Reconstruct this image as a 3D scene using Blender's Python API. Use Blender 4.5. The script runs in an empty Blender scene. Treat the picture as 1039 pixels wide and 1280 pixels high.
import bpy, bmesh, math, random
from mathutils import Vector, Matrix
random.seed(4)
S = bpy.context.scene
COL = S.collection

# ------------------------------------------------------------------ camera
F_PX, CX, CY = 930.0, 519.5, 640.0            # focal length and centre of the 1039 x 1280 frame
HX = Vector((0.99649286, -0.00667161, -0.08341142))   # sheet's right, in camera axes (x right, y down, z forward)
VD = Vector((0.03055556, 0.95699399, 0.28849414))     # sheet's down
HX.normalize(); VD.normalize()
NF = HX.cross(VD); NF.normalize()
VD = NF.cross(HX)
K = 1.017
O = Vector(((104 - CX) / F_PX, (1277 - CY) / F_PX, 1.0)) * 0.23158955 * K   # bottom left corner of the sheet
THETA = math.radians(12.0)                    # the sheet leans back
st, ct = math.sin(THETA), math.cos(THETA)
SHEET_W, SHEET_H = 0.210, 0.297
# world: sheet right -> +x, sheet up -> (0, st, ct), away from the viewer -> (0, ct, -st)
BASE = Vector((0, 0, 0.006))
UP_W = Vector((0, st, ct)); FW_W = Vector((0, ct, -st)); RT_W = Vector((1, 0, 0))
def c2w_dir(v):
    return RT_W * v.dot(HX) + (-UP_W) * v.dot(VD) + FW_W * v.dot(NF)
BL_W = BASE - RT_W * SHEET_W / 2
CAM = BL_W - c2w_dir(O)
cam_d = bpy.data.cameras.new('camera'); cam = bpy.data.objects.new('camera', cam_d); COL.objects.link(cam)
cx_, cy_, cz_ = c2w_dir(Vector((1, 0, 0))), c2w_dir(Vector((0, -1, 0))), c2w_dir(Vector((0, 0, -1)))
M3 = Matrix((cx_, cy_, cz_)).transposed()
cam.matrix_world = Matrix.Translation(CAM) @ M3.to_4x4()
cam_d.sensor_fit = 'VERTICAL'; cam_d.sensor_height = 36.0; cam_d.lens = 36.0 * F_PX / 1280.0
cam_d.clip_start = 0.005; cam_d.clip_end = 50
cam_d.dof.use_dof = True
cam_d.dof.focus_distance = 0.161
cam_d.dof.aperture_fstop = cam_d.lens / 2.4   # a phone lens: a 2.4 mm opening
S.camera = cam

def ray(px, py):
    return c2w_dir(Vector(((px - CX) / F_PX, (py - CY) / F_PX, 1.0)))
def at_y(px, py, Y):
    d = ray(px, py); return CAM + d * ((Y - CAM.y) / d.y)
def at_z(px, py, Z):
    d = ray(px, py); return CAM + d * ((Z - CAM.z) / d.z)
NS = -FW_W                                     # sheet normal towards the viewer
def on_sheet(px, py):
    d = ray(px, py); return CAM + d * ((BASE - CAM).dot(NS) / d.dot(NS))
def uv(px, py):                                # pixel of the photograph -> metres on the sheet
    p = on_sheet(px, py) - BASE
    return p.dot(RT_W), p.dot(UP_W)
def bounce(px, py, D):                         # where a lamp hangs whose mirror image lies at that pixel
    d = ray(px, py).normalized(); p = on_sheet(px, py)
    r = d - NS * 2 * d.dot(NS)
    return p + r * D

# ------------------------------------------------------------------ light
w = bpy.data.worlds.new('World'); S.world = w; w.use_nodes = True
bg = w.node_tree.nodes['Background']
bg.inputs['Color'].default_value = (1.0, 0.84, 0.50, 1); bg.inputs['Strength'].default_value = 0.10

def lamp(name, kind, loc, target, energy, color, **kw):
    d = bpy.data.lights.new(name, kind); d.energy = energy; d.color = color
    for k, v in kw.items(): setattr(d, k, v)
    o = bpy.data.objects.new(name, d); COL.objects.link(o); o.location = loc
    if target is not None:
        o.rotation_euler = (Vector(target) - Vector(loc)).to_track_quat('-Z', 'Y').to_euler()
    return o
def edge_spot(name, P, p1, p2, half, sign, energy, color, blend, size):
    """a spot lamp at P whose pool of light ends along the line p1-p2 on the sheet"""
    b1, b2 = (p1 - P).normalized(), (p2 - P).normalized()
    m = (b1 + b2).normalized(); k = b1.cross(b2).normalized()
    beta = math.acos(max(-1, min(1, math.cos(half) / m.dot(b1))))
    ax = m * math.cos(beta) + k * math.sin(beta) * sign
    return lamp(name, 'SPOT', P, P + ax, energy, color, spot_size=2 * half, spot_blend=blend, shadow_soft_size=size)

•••

= EXERCISE OBJECTIVE =
Each line from the start of the listing above through the line containing "COL = S.collection" should be copied exactly, please, with no other lines added.

= RESPONSE BELOW =
Reconstruct this image as a 3D scene using Blender's Python API. Use Blender 4.5. The script runs in an empty Blender scene. Treat the picture as 1039 pixels wide and 1280 pixels high.
import bpy, bmesh, math, random
from mathutils import Vector, Matrix
random.seed(4)
S = bpy.context.scene
COL = S.collection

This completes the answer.